In Defense of Taking Notes in Sermons

I am a “note taker” and I love it.

Sermons, lectures, webinars at work – I like…no, I need to have pen and paper with me to focus.

In so much as you are delivering some form of information, I need to write it down…and nowhere more so than in church. sermon_notes

I am an avid note taker in church – most likely on paper, occasionally on my tablet if I’m short of a pen – and I refuse to apologise for that fact.

I appreciate it’s not for everyone but of late, it’s become popular in Bible-believing circles to decry the act of taking notes in sermons. I remember listening to an amazing series of sermons on Romans 9-11 a few years ago and the preacher constantly derided those who would take notes during his preaching – and he met with a lot of agreement from the audience.

As someone who is an avid note-taker and has no plans of quitting, here are some reasons I believe in taking notes:

1. It forces you to not just listen but process:

As someone who teaches at least once a week, I face the reality that folks will often listen to me with great eagerness…and then can’t remember what I said the next week.

Part of the problem is that we are often OK at listening but not at processing.

Listening is passive but to listen, think through and internalize and review- that’s an activity which requires effort and note-taking (with later review) helps encourage that process.

2. It aids discipleship((Indebted to Dr David Platt for years of drumming this into me via his pastoral ministry at The Church of Brooks Hills))

Preaching is a means by which we are equipped for the work of the ministry (cf Eph 4:13-16) – it is, amongst so many other things, mass discipleship in the Word.

I have been stretched and deepened by the pulpit ministry of my local church and more often than not, I find myself sharing tidbits from what I’ve learned with others who I am trying to pour into.

Try doing that from memory. A written (or typed) record is a record you can go back to, a record you can draw on time and time again as you pass off the truths passed on to you.

This next point is a little longer and more complex so follow me closely…

3. Much of the critique of taking notes in sermons hinges on opinion and not fact

The idea is often put forward that a sermon is a means of exultation in and exaltation of Jesus Christ – so far, so good – and since it is worship and not just information – again, I agree – taking notes removes the worshipful aspect from that process and reduces it down to a lecture.

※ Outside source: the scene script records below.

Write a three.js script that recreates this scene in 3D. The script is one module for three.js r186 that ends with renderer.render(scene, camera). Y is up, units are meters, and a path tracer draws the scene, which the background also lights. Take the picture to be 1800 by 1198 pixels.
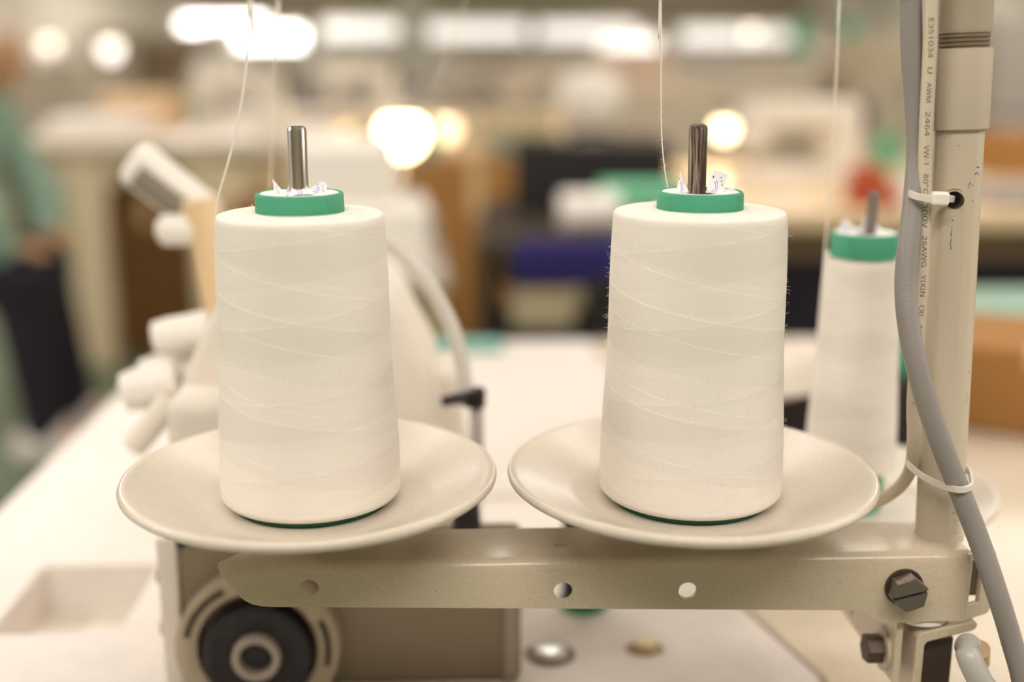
import * as THREE from 'three';
import { mergeGeometries, mergeVertices, toCreasedNormals } from 'three/addons/utils/BufferGeometryUtils.js';
import { RoundedBoxGeometry } from 'three/addons/geometries/RoundedBoxGeometry.js';
import { MarchingCubes } from 'three/addons/objects/MarchingCubes.js';
import { RectAreaLightUniformsLib } from 'three/addons/lights/RectAreaLightUniformsLib.js';
import { Brush, Evaluator, SUBTRACTION } from 'three-bvh-csg';

/* ---------------- camera, light, exposure ---------------- */
const F = 2040, EYE = 1.035, PITCH = Math.atan(492 / F);
const scene = new THREE.Scene();
scene.background = new THREE.Color(0x000000);
const camera = new THREE.PerspectiveCamera(2 * Math.atan(599 / F) * 180 / Math.PI, 1800 / 1198, 0.02, 200);
camera.position.set(0, EYE, 0);
camera.rotation.x = -PITCH;
camera.focus = 0.388;
camera.userData.fStop = 3.2;
scene.add(camera);
const renderer = new THREE.WebGLRenderer();
renderer.toneMapping = THREE.LinearToneMapping;
renderer.toneMappingExposure = 0.95;
renderer.shadowMap.enabled = true;
RectAreaLightUniformsLib.init();
const WARM = new THREE.Color(1.0, 0.925, 0.885);
const LAMP_NITS = 22;                               // overhead fluorescent fittings

/* ---------------- helpers ---------------- */
const V = (x, y, z) => new THREE.Vector3(x, y, z);
let seed = 12345;
const rnd = () => { seed = (seed * 1664525 + 1013904223) >>> 0; return seed / 4294967296; };
const rr = (a, b) => a + (b - a) * rnd();
// a pixel of the 1800 x 1198 frame and a distance down the hall -> a point in the hall
function at(px, py, D) {
  const x = (px - 900) / F, y = -(py - 599) / F, c = Math.cos(PITCH), s = Math.sin(PITCH);
  const dy = y * c - s, dz = -y * s - c, k = D / -dz;
  return V(x * k, EYE + dy * k, -D);
}
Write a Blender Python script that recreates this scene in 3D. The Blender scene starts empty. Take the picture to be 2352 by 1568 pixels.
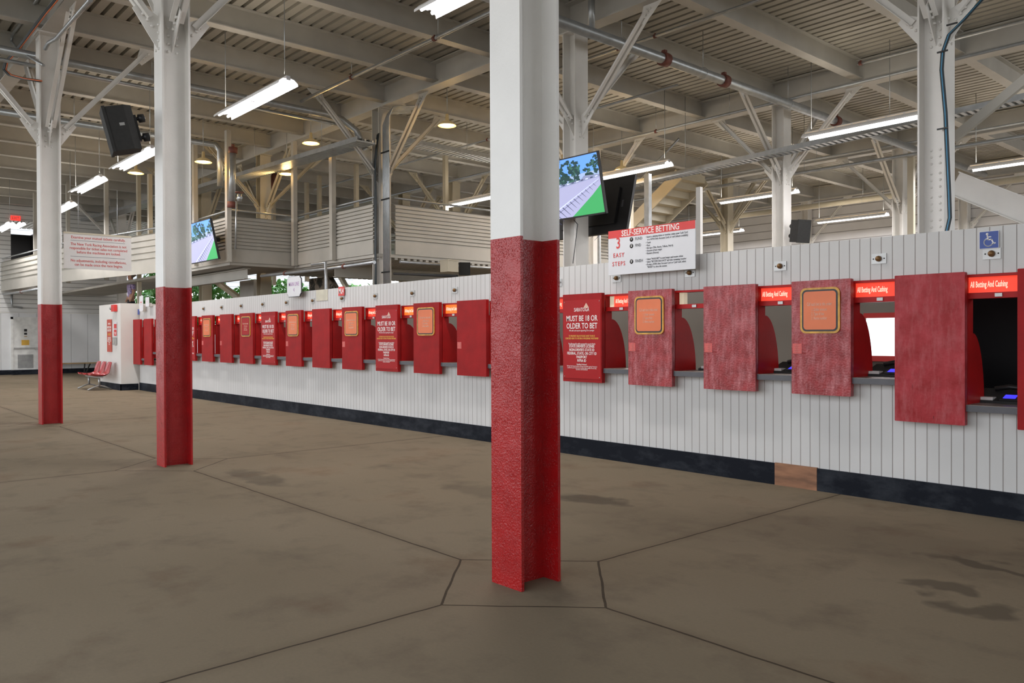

“The Doctor”, Dr D. Martyn Lloyd-Jones, is cited to this effect:

“I have often discouraged the taking of notes while I am preaching. . . . The first and primary object of preaching is not only to give information. It is, as Edwards says, to produce an impression. It is the impression at the time that matters, even more than what you can remember subsequently. . . . While you are writing your notes, you may be missing something of the impact of the Spirit.”

Well, with all due respect to the Doctor, that sounds more subjective than anything. I’m pretty certain God the Holy Spirit is powerful enough to minister to someone listening to a sermon and writing down notes just as effectively as if someone were just listening.

If anything, this downplays the effectiveness of preaching and makes it contingent on the response it evokes in the hearers and what the preacher does to produce that effect, rather than in the freedom of the Spirit working to make the Word of effect in people’s lives.

It’s not been my aim in this post to say everyone must take notes in a sermon – people process differently and take in truth differently – but it is my hope that we’ll put aside bad arguments either for or against and simply let people do that which best works for them.